Someone has hired Charlotte-based Market Wise to conduct an in-depth telepoll of Mecklenburg County registered voters on their feelings about the transit tax repeal effort and the CMS bond package.

mmThat someone almost has to be the Charlotte Chamber of Commerce, although Market Wise has also worked with CMS, the Foundation for the Carolinas, and the Office of the Charlotte City Manager on previous occasions.

(Poll workers, although willing to ID their employer, would not ID the client.)

The thrust of the poll, according to several descriptions from those who were surveyed in recent days, is to map respondents’ feelings about both issues and gauge positive and negative name ID for possible anti-repeal and pro-bond leaders.

On transit, several questions attempted to discover which arguments would make voters less likely to support a tax repeal — increased congestion, more pollution, longer commute times were among the canards offered up by the survey. On CMS bonds, the size of the package was plumbed. If you oppose the current package, would you support a smaller one? If so, how small?

Most interesting was the evident attempt to find a battery of high-name ID, high-positives people to put out in front of an anti-repeal, pro-bond campaign. Among the names mentioned and rated were Shirley Fulton, head of the Mecklenburg County bar, Krista Tillman, former AT&T exec, and retiring Charlotte city councilman Pat Mumford.

Recall that three weeks ago we speculated in this space that Mumford, long the city’s go-to guy on transit, was a likely choice to become the public face of an anti-repeal PR effort.
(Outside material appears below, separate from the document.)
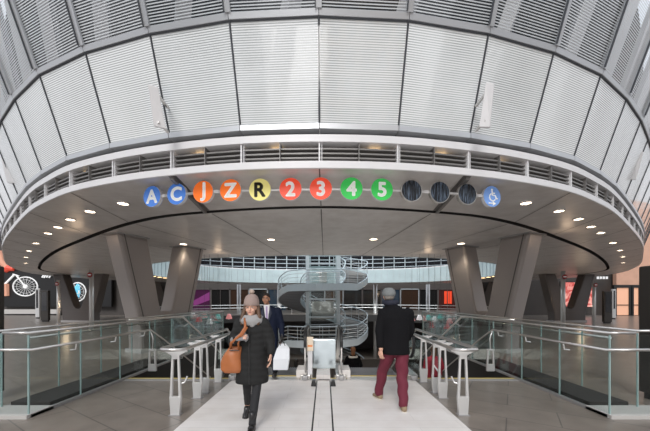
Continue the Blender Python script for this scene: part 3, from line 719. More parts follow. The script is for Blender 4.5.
MB().tube([S(5, 270), S(9, 268), S(14, 269)], [.3, .32, .2], 8).build('rider_glove', redm, scr)
MB().box(-33.5, -27.6, 31.3, 31.5, .15, .62).build('light_strip', 'lightstone', scr)
s2 = empty('advertising_screen', (0, 0, 0)); tag(s2, 'second black screen with a pale blue rider, seen through the left V column', 'screen')
MB().box(-25.9, -22, 31.0, 31.2, .9, 5.2).build('panel', mat('black_screen_small', (.006, .006, .007), .4), s2)
Y1 = 30.95; c2 = S(80, 292); wheel(c2[0], c2[2], .85, .95, Y1, s2, spokes=12)
MB().tube([S(80, 284), S(79, 290), S(81, 298)], [.3, .45, .25], 8).build('rider_shirt', mat('screen_blue', (.1, .45, .65), .6, emit=(.15, .6, .85), es=.5), s2)
MB().tube([S(74, 284), S(75, 293), S(78, 300)], [.25, .35, .2], 8).build('rider_back', whitegl, s2)
lt = MB()
for i, px in enumerate((42, 44, 46.5, 49)): p = S(px, 277.5+.3*(i % 2), 31.2); lt.bar(p, (p[0]+.2, p[1], p[2]+.3), .07, .12)
o = lt.build('shop_lettering', whitegl); tag(o, 'small illegible white lettering on the dark wall right of the bicycle', 'sign')

# ------------------------------------------------------------------ right side: peach street wall, doors, red art
struct(MB().box(16.5, 60, 31.6, 32, 0, 5.2).build('wall_right', 'wall_dark'))
struct(MB().box(30.2, 60, 31.0, 31.4, 3.0, 11).build('wall_right_upper', 'peach'))
for i, (a, b, zt) in enumerate(((616, 628.5, 2.85), (633, 639, 2.85), (641, 655, 2.85))):
    d = empty('door_%d' % (i+1)); struct(d); y = 30.8
    MB().box(PX(a, y), PX(b, y), y, y+.05, .05, zt).build('pane', mat('peach_pane_%d' % i, (.75, .42, .28), .4, emit=(.8, .42, .27), es=.45), d)
    fr = MB(); fr.box(PX(a, y)-.28, PX(a, y), y-.1, y+.1, 0, zt+.3); fr.box(PX(b, y), PX(b, y)+.28, y-.1, y+.1, 0, zt+.3); fr.box(PX(a, y), PX(b, y), y-.1, y+.1, zt, zt+.3); fr.box(PX(a, y), PX(b, y), y-.08, y, 1.05, 1.13)
    fr.build('frame', 'black', d)
def artmat():
    m, nt, b = nodes('red_artwork'); tc = nt.nodes.new('ShaderNodeTexCoord'); n = nt.nodes.new('ShaderNodeTexNoise'); n.inputs['Scale'].default_value = 1.6; n.inputs['Detail'].default_value = 3; n.inputs['Distortion'].default_value = 1.5
    cr = nt.nodes.new('ShaderNodeValToRGB'); cr.color_ramp.elements[0].position = .4; cr.color_ramp.elements[0].color = (.55, .07, .06, 1); cr.color_ramp.elements[1].position = .62; cr.color_ramp.elements[1].color = (.9, .42, .36, 1)
    nt.links.new(tc.outputs['Object'], n.inputs['Vector']); nt.links.new(n.outputs['Fac'], cr.inputs[0]); nt.links.new(cr.outputs[0], b.inputs['Base Color']); nt.links.new(cr.outputs[0], b.inputs['Emission Color']); b.inputs['Emission Strength'].default_value = .45
    return m
o = empty('lit_artwork'); tag(o, 'glowing red and pink patterned panel behind the far right V column', 'artwork')
y = 30.5; MB().box(PX(562, y), PX(592, y), y, y+.1, .9, 3.4).build('panel', artmat(), o); MB().box(PX(561, y), PX(593, y), y+.05, y+.2, .8, 3.5).build('frame', 'black', o)
o = empty('lettering_sign'); tag(o, 'small pale lettering sign on the dark wall right of the red artwork', 'sign')
for i in range(4): MB().box(PX(597+i*3, 30.9), PX(599+i*3, 30.9), 30.9, 30.95, PZ(279, 30.9), PZ(276.5, 30.9)).build('letter_bar', whitegl, o)

# posts with red round signs
def sign_post(px, ytop, ybase, r, sgy, label, w=.5):
    y = 480/(ybase-300.); x = PX(px, y); o = empty('sign_post', (x, y, 0)); tag(o, label, 'sign post')
    MB().tube([(0, 0, 0), (0, 0, PZ(ytop, y))], r, 14).build('pole', 'satin', o, smooth=True)
    d = MB().disc((0, -r-.03, PZ(sgy, y)), r*1.25, (0, -1, 0), 24, .03).build('red_disc', 'signred', o)
    MB().box(-r*.8, r*.8, -r-.04, -r-.032, PZ(sgy, y)-r*.2, PZ(sgy, y)+r*.2).build('white_bar', white_sym, d)
    MB().tube([(0, 0, 0), (0, 0, .05)], r*1.5, 14).build('foot', 'grey_metal', o)
sign_post(91.5, 270, 330, .105, 275, 'pale steel post with a round red disc, in front of the far left V column')
sign_post(58.5, 280, 324, .10, 284, 'thin steel post with a round red disc, left of the far left V column')
sign_post(563, 271, 330, .105, 277, 'pale steel post with a round red disc, in front of the far right V column')
sign_post(594, 283, 327, .09, 285, 'thin steel post with a round red disc, right of the far right V column')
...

Now someone is spending time and money on discovering a retiring pol’s public standing. Odd.

Overall, this survey effort suggests a good bit of flailing about, searching for issues, themes, and personalities which might “sell” rather than refining any core motivating principles.

Anyone remotely attuned to Charlotte beyond the Uptown echo-chamber knows that both CATS and CMS are not viewed locally as responsible stewards of public money. Each organization’s history of frivolous and wasteful spending sees to that.

The truly astounding thing is that advocates for CATS and CMS — like the Chamber, like the Foundation — do not come clean and say, “Yes, there are problems, here is how we will fix them.”

Instead we get poll, poll, poll. Sell, sell, sell. Spin, spin, spin. Deny, deny, deny.

And come November?

Lose. Lose. Lose.

Update: Another name tested was that of former state legislator and GOP fundraiser Ed McMahan. Back in March McMahan responded to an email query to say he did not support the transit tax repeal petition, although he did favor asking the General Assembly to allow some of the revenue to be spent on roads.